La infraestructura tradicional —como el entubamiento del Arroyo Maldonado en Buenos Aires— ha sido útil, pero no es suficiente. Las ciudades deben ir más allá de la infraestructura gris y complementarla con soluciones basadas en la naturaleza. Incorporar infraestructura verde y azul, como parques inundables y sistemas de drenaje sostenible, es fundamental para adaptarse a un clima que cambia cada vez más rápido.
En este sentido, iniciativas como el Parque Xibi Xibi en San Salvador de Jujuy ofrecen lecciones valiosas. Aunque fue concebido principalmente como un parque público y espacio recreativo, su diseño también cumple una función esencial en la gestión del riesgo hídrico. Al integrar terrazas y sistemas de canalización controlada, contribuye a mitigar el impacto de lluvias intensas y crecidas del río que atraviesa la ciudad. No resuelve por completo el problema, pero ofrece una respuesta que combina recreación y adaptación al cambio climático.
Pero la infraestructura por sí sola no resuelve el problema. Las ciudades deben preparar también a su población, con un foco especial en los sectores más vulnerables. Iniciativas como los Comités de Emergencia Barrial en Córdoba, que capacitan a vecinos para actuar antes, durante y después de una emergencia, demuestran que la participación comunitaria es clave para enfrentar las crisis con éxito. Además, aseguran que la respuesta ante un desastre no dependa únicamente de las autoridades, sino también de la preparación y resiliencia de la propia comunidad.
Los eventos extremos como el de Bahía Blanca se volverán cada vez más frecuentes y, sin una cultura de la prevención y un enfoque centrado en las personas más expuestas, sus consecuencias serán cada vez más devastadoras.

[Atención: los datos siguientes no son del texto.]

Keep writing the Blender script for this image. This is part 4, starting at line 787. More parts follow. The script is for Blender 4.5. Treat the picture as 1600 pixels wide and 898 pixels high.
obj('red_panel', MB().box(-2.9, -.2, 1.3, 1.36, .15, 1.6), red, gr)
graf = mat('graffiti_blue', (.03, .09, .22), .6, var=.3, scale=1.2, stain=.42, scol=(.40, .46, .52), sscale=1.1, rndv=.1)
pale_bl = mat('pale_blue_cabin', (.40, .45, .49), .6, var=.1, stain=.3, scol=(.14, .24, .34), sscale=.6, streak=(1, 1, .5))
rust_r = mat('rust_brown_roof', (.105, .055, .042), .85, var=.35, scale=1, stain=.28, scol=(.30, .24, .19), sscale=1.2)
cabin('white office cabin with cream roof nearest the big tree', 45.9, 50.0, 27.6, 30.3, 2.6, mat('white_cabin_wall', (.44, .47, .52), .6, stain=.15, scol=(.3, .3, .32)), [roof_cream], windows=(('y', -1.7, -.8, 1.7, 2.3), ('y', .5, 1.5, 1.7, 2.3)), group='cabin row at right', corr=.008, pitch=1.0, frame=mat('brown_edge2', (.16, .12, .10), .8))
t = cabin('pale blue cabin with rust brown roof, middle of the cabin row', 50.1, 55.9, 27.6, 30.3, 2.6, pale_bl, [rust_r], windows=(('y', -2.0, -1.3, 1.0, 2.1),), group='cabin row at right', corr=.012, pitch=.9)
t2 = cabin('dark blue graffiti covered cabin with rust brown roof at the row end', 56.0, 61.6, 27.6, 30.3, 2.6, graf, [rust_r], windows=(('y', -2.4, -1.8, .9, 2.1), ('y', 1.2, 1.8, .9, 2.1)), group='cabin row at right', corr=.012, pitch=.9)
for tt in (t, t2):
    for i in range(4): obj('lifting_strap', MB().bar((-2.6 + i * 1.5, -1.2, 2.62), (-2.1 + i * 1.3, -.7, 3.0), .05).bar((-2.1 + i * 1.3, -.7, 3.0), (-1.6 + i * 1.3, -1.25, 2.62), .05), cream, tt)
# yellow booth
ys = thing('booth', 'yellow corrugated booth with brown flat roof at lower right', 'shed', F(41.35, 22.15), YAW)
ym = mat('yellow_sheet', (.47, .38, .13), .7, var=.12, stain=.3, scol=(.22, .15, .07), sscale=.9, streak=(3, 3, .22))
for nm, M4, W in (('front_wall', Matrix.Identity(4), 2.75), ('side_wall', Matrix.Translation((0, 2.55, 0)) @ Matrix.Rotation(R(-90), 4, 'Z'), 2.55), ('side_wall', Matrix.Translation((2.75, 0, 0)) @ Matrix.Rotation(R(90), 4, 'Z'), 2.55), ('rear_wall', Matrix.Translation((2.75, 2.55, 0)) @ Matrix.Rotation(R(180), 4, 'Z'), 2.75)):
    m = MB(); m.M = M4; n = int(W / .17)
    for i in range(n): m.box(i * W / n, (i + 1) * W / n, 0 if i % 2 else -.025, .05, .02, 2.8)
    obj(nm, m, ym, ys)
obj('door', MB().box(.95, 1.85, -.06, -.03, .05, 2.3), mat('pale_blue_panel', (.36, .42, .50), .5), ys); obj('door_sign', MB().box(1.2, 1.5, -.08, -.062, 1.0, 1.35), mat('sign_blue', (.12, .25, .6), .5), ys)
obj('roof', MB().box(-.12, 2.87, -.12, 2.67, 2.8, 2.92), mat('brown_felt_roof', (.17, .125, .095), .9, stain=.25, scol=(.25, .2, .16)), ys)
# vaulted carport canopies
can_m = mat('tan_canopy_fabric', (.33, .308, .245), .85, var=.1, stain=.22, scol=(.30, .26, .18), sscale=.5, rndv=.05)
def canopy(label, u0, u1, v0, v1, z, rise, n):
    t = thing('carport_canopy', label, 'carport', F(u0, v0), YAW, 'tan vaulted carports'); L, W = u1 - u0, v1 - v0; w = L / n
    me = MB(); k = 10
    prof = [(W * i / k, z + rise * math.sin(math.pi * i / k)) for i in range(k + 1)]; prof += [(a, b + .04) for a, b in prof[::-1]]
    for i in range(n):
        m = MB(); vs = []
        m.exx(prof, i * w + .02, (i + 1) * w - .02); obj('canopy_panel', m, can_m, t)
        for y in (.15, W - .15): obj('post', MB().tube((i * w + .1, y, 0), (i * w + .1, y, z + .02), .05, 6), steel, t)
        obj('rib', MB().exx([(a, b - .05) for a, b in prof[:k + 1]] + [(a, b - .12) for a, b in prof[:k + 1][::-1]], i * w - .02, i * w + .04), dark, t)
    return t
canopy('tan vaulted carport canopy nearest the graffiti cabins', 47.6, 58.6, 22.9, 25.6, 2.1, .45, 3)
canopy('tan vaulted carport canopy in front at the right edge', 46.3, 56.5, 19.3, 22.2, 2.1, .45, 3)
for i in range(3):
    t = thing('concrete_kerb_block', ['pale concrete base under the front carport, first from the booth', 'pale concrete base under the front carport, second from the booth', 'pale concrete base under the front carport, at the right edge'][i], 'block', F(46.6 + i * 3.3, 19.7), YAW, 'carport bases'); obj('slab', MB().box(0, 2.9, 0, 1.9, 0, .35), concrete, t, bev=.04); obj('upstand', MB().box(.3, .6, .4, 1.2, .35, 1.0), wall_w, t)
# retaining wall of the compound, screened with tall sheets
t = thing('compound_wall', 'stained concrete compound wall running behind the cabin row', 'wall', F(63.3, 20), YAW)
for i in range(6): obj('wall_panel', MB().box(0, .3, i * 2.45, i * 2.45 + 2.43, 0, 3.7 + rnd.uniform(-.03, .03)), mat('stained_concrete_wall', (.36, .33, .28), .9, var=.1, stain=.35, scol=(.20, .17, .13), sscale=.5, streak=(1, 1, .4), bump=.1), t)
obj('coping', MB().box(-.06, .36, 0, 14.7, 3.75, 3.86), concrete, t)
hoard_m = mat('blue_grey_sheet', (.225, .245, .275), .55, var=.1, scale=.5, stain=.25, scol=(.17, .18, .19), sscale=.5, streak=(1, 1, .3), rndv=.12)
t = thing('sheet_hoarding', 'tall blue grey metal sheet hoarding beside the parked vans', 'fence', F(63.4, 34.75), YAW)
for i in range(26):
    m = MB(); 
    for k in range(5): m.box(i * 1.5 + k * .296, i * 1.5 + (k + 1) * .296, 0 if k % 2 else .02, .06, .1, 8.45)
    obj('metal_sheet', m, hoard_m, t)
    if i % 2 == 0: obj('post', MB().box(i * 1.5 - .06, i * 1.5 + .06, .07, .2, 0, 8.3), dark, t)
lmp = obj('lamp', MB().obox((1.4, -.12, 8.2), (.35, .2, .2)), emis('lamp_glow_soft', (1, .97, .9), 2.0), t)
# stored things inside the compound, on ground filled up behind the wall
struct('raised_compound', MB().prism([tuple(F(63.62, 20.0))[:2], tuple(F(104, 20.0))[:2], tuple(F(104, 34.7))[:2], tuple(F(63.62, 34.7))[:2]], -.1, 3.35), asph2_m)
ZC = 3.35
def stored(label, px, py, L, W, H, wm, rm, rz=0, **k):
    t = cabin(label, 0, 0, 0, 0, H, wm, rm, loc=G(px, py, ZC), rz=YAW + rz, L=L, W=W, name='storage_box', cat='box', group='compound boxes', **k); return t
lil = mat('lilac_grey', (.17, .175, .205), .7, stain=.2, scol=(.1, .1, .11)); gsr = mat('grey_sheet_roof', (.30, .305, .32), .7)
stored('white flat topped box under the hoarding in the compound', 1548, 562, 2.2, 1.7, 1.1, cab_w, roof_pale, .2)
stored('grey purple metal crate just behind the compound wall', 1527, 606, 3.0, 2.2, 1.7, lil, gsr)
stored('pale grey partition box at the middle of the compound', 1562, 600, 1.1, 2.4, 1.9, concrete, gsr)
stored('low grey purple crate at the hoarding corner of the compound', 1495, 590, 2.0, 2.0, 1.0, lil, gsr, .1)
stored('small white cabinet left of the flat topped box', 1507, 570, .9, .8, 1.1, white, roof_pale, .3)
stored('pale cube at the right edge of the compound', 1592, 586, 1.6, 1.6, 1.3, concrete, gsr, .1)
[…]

Desde CIPPEC, insistimos en que construir ciudades resilientes requiere acciones integrales. Esto implica mejorar la infraestructura, diseñar planes de emergencia efectivos y, sobre todo, incluir a las poblaciones más vulnerables en cada paso del proceso. Aceptar esta nueva realidad y trabajar para adaptarnos es la única forma de que nuestras ciudades puedan resistir el próximo evento extremo, que, con seguridad, no tardará otros 100 años en llegar.